Nishad Singh, former head of engineering at bankrupt crypto exchange FTX pleaded guilty to criminal charges Tuesday, the third member of founder Sam Bankman-Fried’s inner circle to admit to illicit activities in relation to FTX.
Singh’s lawyer said the former high-level employee at FTX has agreed to plead guilty to criminal charges during a court proceeding, Reuters reported, after Singh reportedly met with U.S. prosecutors to discuss a potential cooperation agreement last month.
Singh pleaded guilty to wire fraud, conspiracy to commit wire fraud, money laundering, and conspiracy to defraud the U.S. government by violating campaign finance laws. Singh said that he was aware of mismanagement at FTX by the middle of last year and apologized for his role in the abuse of FTX’s funds.
The Securities and Exchange Commission (SEC) and the Commodity Futures Trading Commission (CFTC) brought charges against Singh following his guilty plea. SEC Director of Enforcement Gurbir Grewal claimed in a statement that what Singh did at FTX "was fraud, pure and simple," helping create software code that led to customer funds being stolen.

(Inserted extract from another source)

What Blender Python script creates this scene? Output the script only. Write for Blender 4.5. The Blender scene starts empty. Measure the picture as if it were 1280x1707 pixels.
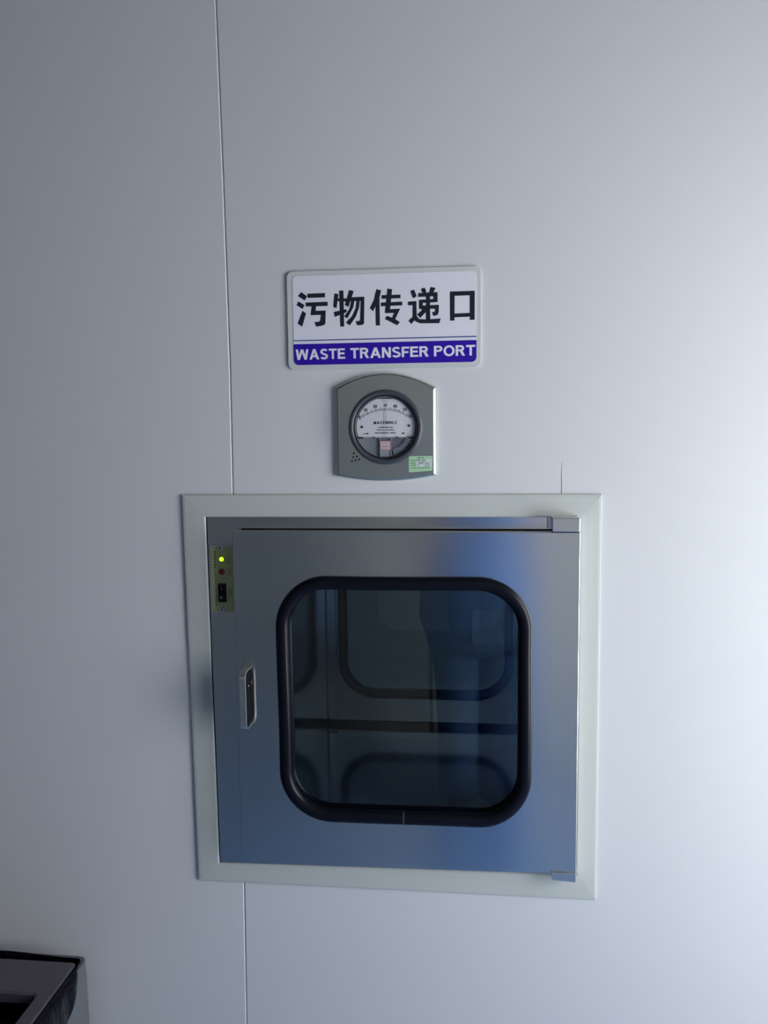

Bankman-Fried has pleaded not guilty to criminal charges brought against him for his management of FTX, a leading crypto exchange that collapsed last November following a bank run on the exchange that was triggered by a steep drop in its exchange token FTT. The bank run forced FTX to admit it could not honor customer withdrawals and did not hold one-to-one reserves of customer assets.
The charges Bankman-Fried faces range from money laundering to wire fraud. He is accused of misappropriating billions of dollars worth of customer funds to fuel trades at Alameda, purchase private real estate, and donate to political campaigns.
Federal prosecutors announced additional charges against Bankman-Fried last week, filing a superseding indictment that detailed illegal political donations the FTX founder has made. The superseding indictment also discussed how Bankman-Fried was allegedly able to access customer funds through Alameda, relying on code that was created.
“Bankman-Fried [...] caused the creation of secret loopholes in the computer code that powered FTX's trading platform—loopholes that allowed Alameda to incur a multi-billion-dollar negative balance on FTX that Bankman-Fried knew Alameda could not repay,” the indictment alleges.
Last December, prosecutors in the Southern District of New York revealed they had obtained the cooperation of FTX co-founder Gary Wang and ex-CEO of Alameda Research Caroline Ellison into the collapse of FTX, who both pleaded guilty to criminal charges.
"If you participated in misconduct at FTX or Alameda, now is the time to get ahead of it. We are moving quickly, and our patience is not eternal," U.S. Attorney Williams said in a video that accompanied the announcement.
Statement of U.S. Attorney Damian Williams on U.S. v. Samuel Bankman-Fried, Caroline Ellison, and Gary Wang pic.twitter.com/u1y4cs3Koz
— US Attorney SDNY (@SDNYnews) December 22, 2022
The SEC alleged Singh played a role in FTX’s mismanagement that same day, claiming in a criminal complaint that Wang and Singh “were the lead engineers responsible for writing the software code for FTX.”
The complaint claims that Alameda benefited from “undisclosed features of the FTX platform, which were embedded in software code developed by Wang and other FTX engineers, and which allowed Alameda to divert FTX customer assets.”
The features allegedly included ones that allowed Alameda to obtain a negative balance on its customer account with FTX, raise a line of credit extended to Alameda that “effectively became limitless,” and exempt the firm from being automatically liquidated when falling below the required margin level on trades—features no other customer had.